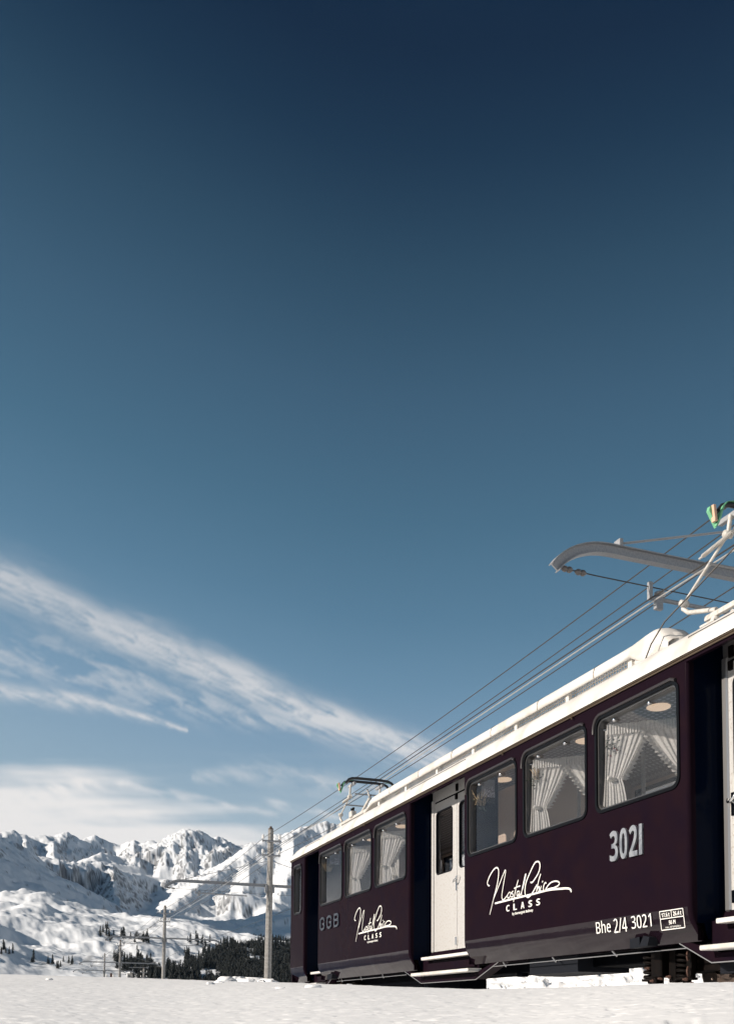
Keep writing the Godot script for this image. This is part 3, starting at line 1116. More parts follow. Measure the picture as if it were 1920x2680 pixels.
func side_panel(st: SurfaceTool, sk: SurfaceTool, x0: float, x1: float, wins: Array, yt: float, yb: float, r0: bool, r1: bool, depth := 0.075) -> void:
	var rad := 0.035
	var a: float = x0 + (rad if r0 else 0.0)
	var b: float = x1 - (rad if r1 else 0.0)
	var rows := [-0.05, yt, yb, -2.16]
	quad(st, Vector3(a, -0.05, 0), Vector3(b, -0.05, 0), Vector3(b, yt, 0), Vector3(a, yt, 0))
	quad(st, Vector3(a, yb, 0), Vector3(b, yb, 0), Vector3(b, -2.16, 0), Vector3(a, -2.16, 0))
	var x := a
	for w in wins + [[b, b]]:
		if w[0] > x + 0.001:
			quad(st, Vector3(x, yt, 0), Vector3(w[0], yt, 0), Vector3(w[0], yb, 0), Vector3(x, yb, 0))
		if w[1] > w[0]:
			var o := rrect(w[0], w[1], yb, yt, 0.11)
			var corners := [Vector3(w[1], yt, 0), Vector3(w[0], yt, 0), Vector3(w[0], yb, 0), Vector3(w[1], yb, 0)]
			for c in 4:
				for k in 7:
					tri(st, corners[c], Vector3(o[c * 8 + k + 1].x, o[c * 8 + k + 1].y, 0), Vector3(o[c * 8 + k].x, o[c * 8 + k].y, 0))
		x = w[1]
	# lower edge rolling under, and the rounded ends turning into the door recess
	sk.set_smooth_group(2)
	for i in range(2, TUCK.size() - 1):
		var p: Vector2 = TUCK[i]
		var q: Vector2 = TUCK[i + 1]
		quad(sk, Vector3(a, p.x, p.y), Vector3(b, p.x, p.y), Vector3(b, q.x, q.y), Vector3(a, q.x, q.y))
	st.set_smooth_group(2)
	for side in 2:
		if (side == 0 and not r0) or (side == 1 and not r1):
			continue
		var strip := []
		for k in 7:
			var t := PI / 2 * k / 6.0
			strip.append(Vector2(sin(t) * rad, cos(t) * rad - rad))
		strip.append(Vector2(rad, -depth))
		for i in TUCK.size() - 1:
			for k in strip.size() - 1:
				var q := []
				for w in [[i, k], [i, k + 1], [i + 1, k + 1], [i + 1, k]]:
					var s: Vector2 = strip[w[1]]
					var z: float = minf(0.0, TUCK[w[0]].y) + s.y if w[1] < strip.size() - 1 else s.y
					q.append(Vector3((b + s.x) if side == 1 else (a - s.x), TUCK[w[0]].x, z))
				quad(st, q[0], q[1], q[2], q[3])
	st.set_smooth_group(-1)
	quad(st, Vector3(a, -2.45, -0.146), Vector3(b, -2.45, -0.146), Vector3(b, -2.45, -0.3), Vector3(a, -2.45, -0.3))


func window(x0: float, x1: float, yt: float, yb: float, knobs := true) -> Node3D:
	var st := tool()
	ring_prism(st, rrect(x0, x1, yb, yt, 0.11), rrect(x0 + 0.032, x1 - 0.032, yb + 0.032, yt - 0.032, 0.085), -0.1, 0.012)
	var w := put("window", st, mats.rubber, car, UPLIFT)
	st = tool()
	ring_prism(st, rrect(x0 + 0.032, x1 - 0.032, yb + 0.032, yt - 0.032, 0.085), rrect(x0 + 0.05, x1 - 0.05, yb + 0.05, yt - 0.05, 0.07), -0.09, -0.006)
	put("frame", st, mats.frame, w)
	st = tool()
	plate(st, PackedVector2Array(rrect(x0 + 0.047, x1 - 0.047, yb + 0.047, yt - 0.047, 0.07)), -0.052, -0.047)
	put("pane", st, mats.glass, w)
	st = tool()
	var hood := [Vector3(x0 - 0.012, yt - 0.16, 0.014)]
	for k in 7:
		var t := PI / 2 * k / 6.0
		hood.append(Vector3(x0 + 0.11 - cos(t) * 0.122, yt - 0.11 + sin(t) * 0.122, 0.014))
	hood.append(Vector3(x1 - 0.1, yt + 0.012, 0.014))
	hood.append(Vector3(x1 - 0.04, yt - 0.012, 0.012))
	tube(st, hood, 0.017, 8)
	put("drip_hood", st, mats.hood, w)
	if knobs:
		for q in [0.22, 0.645]:
			st = tool()
			var at := Vector3(lerpf(x0, x1, q), yt - 0.088, -0.046)
			lathe(st, at, Vector3(0, 0, 1), [Vector2(0.012, 0), Vector2(0.012, 0.012), Vector2(0.02, 0.016), Vector2(0.023, 0.026), Vector2(0.016, 0.036), Vector2(0, 0.04)], 12)
			put("knob", st, mats.chrome, w)
	return w


func door_leaf(x0: float, x1: float, z: float) -> void:
	var yt := -0.062
	var yb := -2.19
	var wx0 := x0 + 0.06
	var wx1 := x1 - 0.13
	if x1 - x0 < 0.6:
		wx1 = x1 - 0.06
	var st := tool()
	var o := rrect(wx0, wx1, -1.1, -0.185, 0.075)
	# leaf built round its window
	for q in [[x0, x1, yt, -0.185], [x0, x1, -1.1, yb], [x0, wx0, -0.185, -1.1], [wx1, x1, -0.185, -1.1]]:
		quad(st, Vector3(q[0], q[2], z), Vector3(q[1], q[2], z), Vector3(q[1], q[3], z), Vector3(q[0], q[3], z))
		quad(st, Vector3(q[0], q[2], z - 0.04), Vector3(q[0], q[3], z - 0.04), Vector3(q[1], q[3], z - 0.04), Vector3(q[1], q[2], z - 0.04))
	for q in [[x0, yt, yb], [x1, yt, yb]]:
		quad(st, Vector3(q[0], q[1], z), Vector3(q[0], q[2], z), Vector3(q[0], q[2], z - 0.04), Vector3(q[0], q[1], z - 0.04))
	var corners := [Vector3(wx1, -0.185, z), Vector3(wx0, -0.185, z), Vector3(wx0, -1.1, z), Vector3(wx1, -1.1, z)]
	for c in 4:
		for k in 7:
			tri(st, corners[c], Vector3(o[c * 8 + k + 1].x, o[c * 8 + k + 1].y, z), Vector3(o[c * 8 + k].x, o[c * 8 + k].y, z))
	var d := put("door", st, mats.door, car, UPLIFT)
	st = tool()
	ring_prism(st, o, rrect(wx0 + 0.014, wx1 - 0.014, -1.086, -0.199, 0.065), z - 0.038, z + 0.004)
	put("window_seal", st, mats.grey_box, d)
	st = tool()
	plate(st, PackedVector2Array(rrect(wx0 + 0.012, wx1 - 0.012, -1.088, -0.197, 0.065)), z - 0.022, z - 0.018)
	put("pane", st, mats.glass, d)
	st = tool()
	for k in 24:      # rivets down the edges
		var y := -1.22 - (k % 12) * 0.08
		lathe(st, Vector3(x0 + 0.035 if k < 12 else x1 - 0.05, y, z), Vector3(0, 0, 1), [Vector2(0.005, 0), Vector2(0.004, 0.002), Vector2(0, 0.003)], 6)
	put("rivets", st, mats.alu, d)


func step_set(x0: float, x1: float, up0: float, up1: float, lo0: float, lo1: float, ap: Array) -> void:
	var st := tool()
	box(st, Vector3((up0 + up1) * 0.5, -2.3, -0.2), Vector3(up1 - up0, 0.042, 0.2), Basis(), 0.006)
	put("step", st, mats.white, car, UPLIFT)
	st = tool()
	box(st, Vector3((lo0 + lo1) * 0.5, -2.522, -0.1), Vector3(lo1 - lo0, 0.042, 0.2), Basis(), 0.008)
	put("step", st, mats.white, car, UPLIFT)
	st = tool()
	quad(st, Vector3(x0, -2.28, -0.215), Vector3(x1, -2.28, -0.215), Vector3(x1, -2.63, -0.215), Vector3(x0, -2.63, -0.215))
	quad(st, Vector3(x0, -2.19, -0.34), Vector3(x1, -2.19, -0.34), Vector3(x1, -2.3, -0.3), Vector3(x0, -2.3, -0.3))
	box(st, Vector3((x0 + x1) * 0.5 + 0.1, -2.42, -0.19), Vector3(x1 - x0 - 0.3, 0.1, 0.03))
	put("riser", st, mats.paint, car, UPLIFT)
	st = tool()
	plate(st, PackedVector2Array([Vector2(ap[0], -2.448), Vector2(ap[1], -2.635), Vector2(ap[2], -2.635), Vector2(ap[3], -2.448), Vector2(ap[3] - 0.1, -2.44), Vector2(ap[2] - 0.02, -2.56), Vector2(ap[1] + 0.1, -2.56), Vector2(ap[0] + 0.1, -2.44)]), -0.3, -0.15)
	put("apron", st, mats.paint, car, UPLIFT)
	st = tool()
	tube(st, [Vector3(ap[0], -2.452, -0.145), Vector3(ap[1], -2.64, -0.145), Vector3(ap[2], -2.64, -0.145), Vector3(ap[3], -2.452, -0.145)], 0.006, 5)
	put("apron_lip", st, mats.alu, car, UPLIFT)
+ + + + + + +
__WHAT THE EXERCISE ASKS__.
Write down every line from the opening of the listing to the line with "Vector3(a, -2.45, -0.3))", both included, and nothing else; the pictures are omitted.

__OUTPUT OF THE TASK__.
Keep writing the Godot script for this image. This is part 3, starting at line 1116. More parts follow. Measure the picture as if it were 1920x2680 pixels.
func side_panel(st: SurfaceTool, sk: SurfaceTool, x0: float, x1: float, wins: Array, yt: float, yb: float, r0: bool, r1: bool, depth := 0.075) -> void:
	var rad := 0.035
	var a: float = x0 + (rad if r0 else 0.0)
	var b: float = x1 - (rad if r1 else 0.0)
	var rows := [-0.05, yt, yb, -2.16]
	quad(st, Vector3(a, -0.05, 0), Vector3(b, -0.05, 0), Vector3(b, yt, 0), Vector3(a, yt, 0))
	quad(st, Vector3(a, yb, 0), Vector3(b, yb, 0), Vector3(b, -2.16, 0), Vector3(a, -2.16, 0))
	var x := a
	for w in wins + [[b, b]]:
		if w[0] > x + 0.001:
			quad(st, Vector3(x, yt, 0), Vector3(w[0], yt, 0), Vector3(w[0], yb, 0), Vector3(x, yb, 0))
		if w[1] > w[0]:
			var o := rrect(w[0], w[1], yb, yt, 0.11)
			var corners := [Vector3(w[1], yt, 0), Vector3(w[0], yt, 0), Vector3(w[0], yb, 0), Vector3(w[1], yb, 0)]
			for c in 4:
				for k in 7:
					tri(st, corners[c], Vector3(o[c * 8 + k + 1].x, o[c * 8 + k + 1].y, 0), Vector3(o[c * 8 + k].x, o[c * 8 + k].y, 0))
		x = w[1]
	# lower edge rolling under, and the rounded ends turning into the door recess
	sk.set_smooth_group(2)
	for i in range(2, TUCK.size() - 1):
		var p: Vector2 = TUCK[i]
		var q: Vector2 = TUCK[i + 1]
		quad(sk, Vector3(a, p.x, p.y), Vector3(b, p.x, p.y), Vector3(b, q.x, q.y), Vector3(a, q.x, q.y))
	st.set_smooth_group(2)
	for side in 2:
		if (side == 0 and not r0) or (side == 1 and not r1):
			continue
		var strip := []
		for k in 7:
			var t := PI / 2 * k / 6.0
			strip.append(Vector2(sin(t) * rad, cos(t) * rad - rad))
		strip.append(Vector2(rad, -depth))
		for i in TUCK.size() - 1:
			for k in strip.size() - 1:
				var q := []
				for w in [[i, k], [i, k + 1], [i + 1, k + 1], [i + 1, k]]:
					var s: Vector2 = strip[w[1]]
					var z: float = minf(0.0, TUCK[w[0]].y) + s.y if w[1] < strip.size() - 1 else s.y
					q.append(Vector3((b + s.x) if side == 1 else (a - s.x), TUCK[w[0]].x, z))
				quad(st, q[0], q[1], q[2], q[3])
	st.set_smooth_group(-1)
	quad(st, Vector3(a, -2.45, -0.146), Vector3(b, -2.45, -0.146), Vector3(b, -2.45, -0.3), Vector3(a, -2.45, -0.3))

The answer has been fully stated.